## Exercise objective:
Quote every line from the top of the listing down to and including the line that contains "bd.part('boot', palm2, B_DARK)".

## Data:
+ + +
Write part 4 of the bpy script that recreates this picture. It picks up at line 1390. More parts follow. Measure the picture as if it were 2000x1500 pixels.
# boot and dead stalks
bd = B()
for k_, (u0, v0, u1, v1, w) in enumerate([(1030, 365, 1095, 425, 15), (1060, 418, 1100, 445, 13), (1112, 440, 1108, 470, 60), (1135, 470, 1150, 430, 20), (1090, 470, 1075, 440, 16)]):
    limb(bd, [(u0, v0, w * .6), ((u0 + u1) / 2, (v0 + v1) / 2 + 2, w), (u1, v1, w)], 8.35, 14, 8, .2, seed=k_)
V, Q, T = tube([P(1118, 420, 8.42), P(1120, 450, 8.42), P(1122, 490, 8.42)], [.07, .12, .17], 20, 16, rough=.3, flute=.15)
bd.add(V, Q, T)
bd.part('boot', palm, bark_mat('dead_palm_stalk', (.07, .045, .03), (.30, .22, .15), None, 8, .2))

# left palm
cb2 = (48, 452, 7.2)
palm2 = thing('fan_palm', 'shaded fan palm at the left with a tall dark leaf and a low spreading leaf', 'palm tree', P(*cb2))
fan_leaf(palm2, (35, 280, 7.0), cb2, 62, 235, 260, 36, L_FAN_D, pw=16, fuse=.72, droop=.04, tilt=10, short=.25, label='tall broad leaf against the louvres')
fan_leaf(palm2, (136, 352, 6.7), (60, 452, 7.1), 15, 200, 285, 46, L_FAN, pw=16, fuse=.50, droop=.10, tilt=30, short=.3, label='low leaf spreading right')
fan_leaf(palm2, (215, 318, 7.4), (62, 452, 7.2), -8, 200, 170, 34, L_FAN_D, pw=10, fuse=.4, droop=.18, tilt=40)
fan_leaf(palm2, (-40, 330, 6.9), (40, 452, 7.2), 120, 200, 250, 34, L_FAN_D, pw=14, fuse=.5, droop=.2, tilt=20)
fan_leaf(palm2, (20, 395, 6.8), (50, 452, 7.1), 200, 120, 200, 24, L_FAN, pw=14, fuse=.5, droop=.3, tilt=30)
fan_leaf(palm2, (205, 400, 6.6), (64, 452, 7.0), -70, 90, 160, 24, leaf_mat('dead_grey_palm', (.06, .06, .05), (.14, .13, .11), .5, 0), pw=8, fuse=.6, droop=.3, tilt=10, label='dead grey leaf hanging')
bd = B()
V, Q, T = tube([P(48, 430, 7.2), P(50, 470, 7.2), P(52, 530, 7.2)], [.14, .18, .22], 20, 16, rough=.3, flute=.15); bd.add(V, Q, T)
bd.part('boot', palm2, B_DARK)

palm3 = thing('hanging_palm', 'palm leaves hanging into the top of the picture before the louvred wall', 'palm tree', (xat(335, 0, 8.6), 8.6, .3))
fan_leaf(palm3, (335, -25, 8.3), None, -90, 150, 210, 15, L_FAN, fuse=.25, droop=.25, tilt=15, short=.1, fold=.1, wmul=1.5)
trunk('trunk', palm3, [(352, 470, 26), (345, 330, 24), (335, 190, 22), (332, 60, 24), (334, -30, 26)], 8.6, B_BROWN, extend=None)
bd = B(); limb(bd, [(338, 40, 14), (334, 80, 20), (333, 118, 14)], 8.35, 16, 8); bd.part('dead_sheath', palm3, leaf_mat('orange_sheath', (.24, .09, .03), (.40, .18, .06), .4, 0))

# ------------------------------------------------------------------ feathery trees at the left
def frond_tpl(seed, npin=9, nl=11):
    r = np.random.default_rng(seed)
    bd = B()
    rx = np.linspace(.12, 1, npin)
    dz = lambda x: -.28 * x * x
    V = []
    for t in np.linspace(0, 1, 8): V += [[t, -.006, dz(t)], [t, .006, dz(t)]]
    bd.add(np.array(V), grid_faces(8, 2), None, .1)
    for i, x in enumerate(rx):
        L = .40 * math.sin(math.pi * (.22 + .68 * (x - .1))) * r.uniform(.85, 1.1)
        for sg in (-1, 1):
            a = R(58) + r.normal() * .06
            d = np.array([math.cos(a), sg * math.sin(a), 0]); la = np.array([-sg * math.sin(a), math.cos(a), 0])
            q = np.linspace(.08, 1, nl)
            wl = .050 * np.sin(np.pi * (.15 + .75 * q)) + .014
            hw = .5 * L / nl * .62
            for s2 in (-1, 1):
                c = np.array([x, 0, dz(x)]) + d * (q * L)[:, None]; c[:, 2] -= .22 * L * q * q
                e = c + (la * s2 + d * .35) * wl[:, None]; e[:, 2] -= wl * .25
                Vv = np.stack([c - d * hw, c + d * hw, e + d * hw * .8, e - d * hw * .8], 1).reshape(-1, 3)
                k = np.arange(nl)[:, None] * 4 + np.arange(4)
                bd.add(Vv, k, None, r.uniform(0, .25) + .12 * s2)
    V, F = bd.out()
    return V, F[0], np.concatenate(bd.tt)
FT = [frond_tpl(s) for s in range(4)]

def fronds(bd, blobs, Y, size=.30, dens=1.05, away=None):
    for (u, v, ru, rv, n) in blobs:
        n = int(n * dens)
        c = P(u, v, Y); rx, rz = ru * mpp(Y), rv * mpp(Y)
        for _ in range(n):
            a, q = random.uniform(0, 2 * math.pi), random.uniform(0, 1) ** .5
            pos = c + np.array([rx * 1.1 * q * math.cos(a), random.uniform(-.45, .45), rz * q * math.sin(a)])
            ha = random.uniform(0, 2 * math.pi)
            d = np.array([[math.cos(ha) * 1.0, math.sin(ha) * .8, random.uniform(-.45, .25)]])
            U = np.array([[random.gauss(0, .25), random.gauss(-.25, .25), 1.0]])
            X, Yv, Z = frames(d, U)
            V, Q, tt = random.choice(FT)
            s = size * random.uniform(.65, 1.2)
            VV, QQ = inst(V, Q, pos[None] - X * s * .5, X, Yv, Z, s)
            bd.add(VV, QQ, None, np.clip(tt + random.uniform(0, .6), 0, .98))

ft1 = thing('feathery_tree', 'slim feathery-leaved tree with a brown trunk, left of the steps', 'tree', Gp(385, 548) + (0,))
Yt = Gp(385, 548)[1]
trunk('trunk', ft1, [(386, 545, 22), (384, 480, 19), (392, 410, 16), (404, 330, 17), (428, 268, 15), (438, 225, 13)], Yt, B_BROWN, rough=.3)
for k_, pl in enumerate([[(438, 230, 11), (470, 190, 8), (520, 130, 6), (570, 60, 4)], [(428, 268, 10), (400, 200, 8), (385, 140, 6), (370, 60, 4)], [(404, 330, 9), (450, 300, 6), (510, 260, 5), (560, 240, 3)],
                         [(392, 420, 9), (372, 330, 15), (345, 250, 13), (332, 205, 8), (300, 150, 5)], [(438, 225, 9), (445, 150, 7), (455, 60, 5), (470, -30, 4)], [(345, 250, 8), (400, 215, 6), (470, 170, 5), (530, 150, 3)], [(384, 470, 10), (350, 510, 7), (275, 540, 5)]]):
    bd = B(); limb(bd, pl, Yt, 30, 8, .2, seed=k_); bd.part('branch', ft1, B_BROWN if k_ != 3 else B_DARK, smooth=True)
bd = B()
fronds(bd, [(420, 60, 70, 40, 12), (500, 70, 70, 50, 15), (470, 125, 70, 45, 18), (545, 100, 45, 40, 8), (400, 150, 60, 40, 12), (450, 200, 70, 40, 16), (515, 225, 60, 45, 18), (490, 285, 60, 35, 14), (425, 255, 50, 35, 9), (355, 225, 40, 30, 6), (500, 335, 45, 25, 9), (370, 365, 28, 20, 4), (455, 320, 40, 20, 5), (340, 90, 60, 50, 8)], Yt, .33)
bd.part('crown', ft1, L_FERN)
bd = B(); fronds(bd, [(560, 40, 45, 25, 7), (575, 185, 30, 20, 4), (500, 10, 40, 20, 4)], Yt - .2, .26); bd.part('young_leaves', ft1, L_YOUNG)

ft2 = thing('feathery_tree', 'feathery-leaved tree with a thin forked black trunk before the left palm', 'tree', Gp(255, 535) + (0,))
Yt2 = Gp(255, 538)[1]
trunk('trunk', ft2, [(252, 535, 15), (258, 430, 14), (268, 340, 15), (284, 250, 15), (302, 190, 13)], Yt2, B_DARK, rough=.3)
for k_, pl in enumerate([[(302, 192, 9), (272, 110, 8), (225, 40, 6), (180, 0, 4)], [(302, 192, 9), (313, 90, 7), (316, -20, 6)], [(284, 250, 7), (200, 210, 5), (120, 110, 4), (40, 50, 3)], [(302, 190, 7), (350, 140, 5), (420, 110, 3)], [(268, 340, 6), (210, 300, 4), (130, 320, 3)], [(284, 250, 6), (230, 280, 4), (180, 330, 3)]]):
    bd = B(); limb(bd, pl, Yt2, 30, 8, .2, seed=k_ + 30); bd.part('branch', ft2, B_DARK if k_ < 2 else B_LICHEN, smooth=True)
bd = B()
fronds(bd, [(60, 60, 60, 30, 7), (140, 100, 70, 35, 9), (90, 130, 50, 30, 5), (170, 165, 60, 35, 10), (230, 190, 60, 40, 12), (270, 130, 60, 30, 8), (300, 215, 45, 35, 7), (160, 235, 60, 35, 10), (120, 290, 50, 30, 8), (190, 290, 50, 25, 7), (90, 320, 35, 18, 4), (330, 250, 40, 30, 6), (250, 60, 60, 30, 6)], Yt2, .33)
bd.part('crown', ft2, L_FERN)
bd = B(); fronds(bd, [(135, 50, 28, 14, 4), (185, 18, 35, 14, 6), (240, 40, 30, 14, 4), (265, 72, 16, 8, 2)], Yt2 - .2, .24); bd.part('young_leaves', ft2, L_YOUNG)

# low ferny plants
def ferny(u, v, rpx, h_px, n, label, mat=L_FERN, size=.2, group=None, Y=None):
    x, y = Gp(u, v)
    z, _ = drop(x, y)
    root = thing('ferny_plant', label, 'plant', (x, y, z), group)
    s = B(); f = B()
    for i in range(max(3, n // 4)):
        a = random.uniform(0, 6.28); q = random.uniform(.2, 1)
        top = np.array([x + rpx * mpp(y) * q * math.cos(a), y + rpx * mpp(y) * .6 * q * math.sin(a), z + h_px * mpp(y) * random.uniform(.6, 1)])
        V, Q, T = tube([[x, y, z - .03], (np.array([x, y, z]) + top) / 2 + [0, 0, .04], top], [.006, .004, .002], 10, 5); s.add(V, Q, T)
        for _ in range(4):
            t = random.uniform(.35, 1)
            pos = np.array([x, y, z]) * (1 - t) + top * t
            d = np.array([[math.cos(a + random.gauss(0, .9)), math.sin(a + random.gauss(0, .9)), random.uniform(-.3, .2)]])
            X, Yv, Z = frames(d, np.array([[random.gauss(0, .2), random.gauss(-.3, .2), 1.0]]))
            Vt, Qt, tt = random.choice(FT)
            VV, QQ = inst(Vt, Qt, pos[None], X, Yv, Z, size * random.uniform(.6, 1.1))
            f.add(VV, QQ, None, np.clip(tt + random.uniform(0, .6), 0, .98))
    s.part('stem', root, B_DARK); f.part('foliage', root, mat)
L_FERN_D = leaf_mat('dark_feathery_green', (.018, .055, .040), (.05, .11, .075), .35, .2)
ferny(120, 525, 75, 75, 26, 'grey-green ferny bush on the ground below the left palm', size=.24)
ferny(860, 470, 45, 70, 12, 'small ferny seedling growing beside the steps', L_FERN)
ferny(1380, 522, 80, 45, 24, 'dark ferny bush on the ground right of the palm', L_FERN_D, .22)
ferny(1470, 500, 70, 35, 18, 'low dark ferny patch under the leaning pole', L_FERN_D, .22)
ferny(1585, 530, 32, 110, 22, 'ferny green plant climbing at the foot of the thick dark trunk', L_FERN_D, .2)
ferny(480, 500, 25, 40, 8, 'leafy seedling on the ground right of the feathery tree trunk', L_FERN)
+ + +
## Finished task:
Write part 4 of the bpy script that recreates this picture. It picks up at line 1390. More parts follow. Measure the picture as if it were 2000x1500 pixels.
# boot and dead stalks
bd = B()
for k_, (u0, v0, u1, v1, w) in enumerate([(1030, 365, 1095, 425, 15), (1060, 418, 1100, 445, 13), (1112, 440, 1108, 470, 60), (1135, 470, 1150, 430, 20), (1090, 470, 1075, 440, 16)]):
    limb(bd, [(u0, v0, w * .6), ((u0 + u1) / 2, (v0 + v1) / 2 + 2, w), (u1, v1, w)], 8.35, 14, 8, .2, seed=k_)
V, Q, T = tube([P(1118, 420, 8.42), P(1120, 450, 8.42), P(1122, 490, 8.42)], [.07, .12, .17], 20, 16, rough=.3, flute=.15)
bd.add(V, Q, T)
bd.part('boot', palm, bark_mat('dead_palm_stalk', (.07, .045, .03), (.30, .22, .15), None, 8, .2))

# left palm
cb2 = (48, 452, 7.2)
palm2 = thing('fan_palm', 'shaded fan palm at the left with a tall dark leaf and a low spreading leaf', 'palm tree', P(*cb2))
fan_leaf(palm2, (35, 280, 7.0), cb2, 62, 235, 260, 36, L_FAN_D, pw=16, fuse=.72, droop=.04, tilt=10, short=.25, label='tall broad leaf against the louvres')
fan_leaf(palm2, (136, 352, 6.7), (60, 452, 7.1), 15, 200, 285, 46, L_FAN, pw=16, fuse=.50, droop=.10, tilt=30, short=.3, label='low leaf spreading right')
fan_leaf(palm2, (215, 318, 7.4), (62, 452, 7.2), -8, 200, 170, 34, L_FAN_D, pw=10, fuse=.4, droop=.18, tilt=40)
fan_leaf(palm2, (-40, 330, 6.9), (40, 452, 7.2), 120, 200, 250, 34, L_FAN_D, pw=14, fuse=.5, droop=.2, tilt=20)
fan_leaf(palm2, (20, 395, 6.8), (50, 452, 7.1), 200, 120, 200, 24, L_FAN, pw=14, fuse=.5, droop=.3, tilt=30)
fan_leaf(palm2, (205, 400, 6.6), (64, 452, 7.0), -70, 90, 160, 24, leaf_mat('dead_grey_palm', (.06, .06, .05), (.14, .13, .11), .5, 0), pw=8, fuse=.6, droop=.3, tilt=10, label='dead grey leaf hanging')
bd = B()
V, Q, T = tube([P(48, 430, 7.2), P(50, 470, 7.2), P(52, 530, 7.2)], [.14, .18, .22], 20, 16, rough=.3, flute=.15); bd.add(V, Q, T)
bd.part('boot', palm2, B_DARK)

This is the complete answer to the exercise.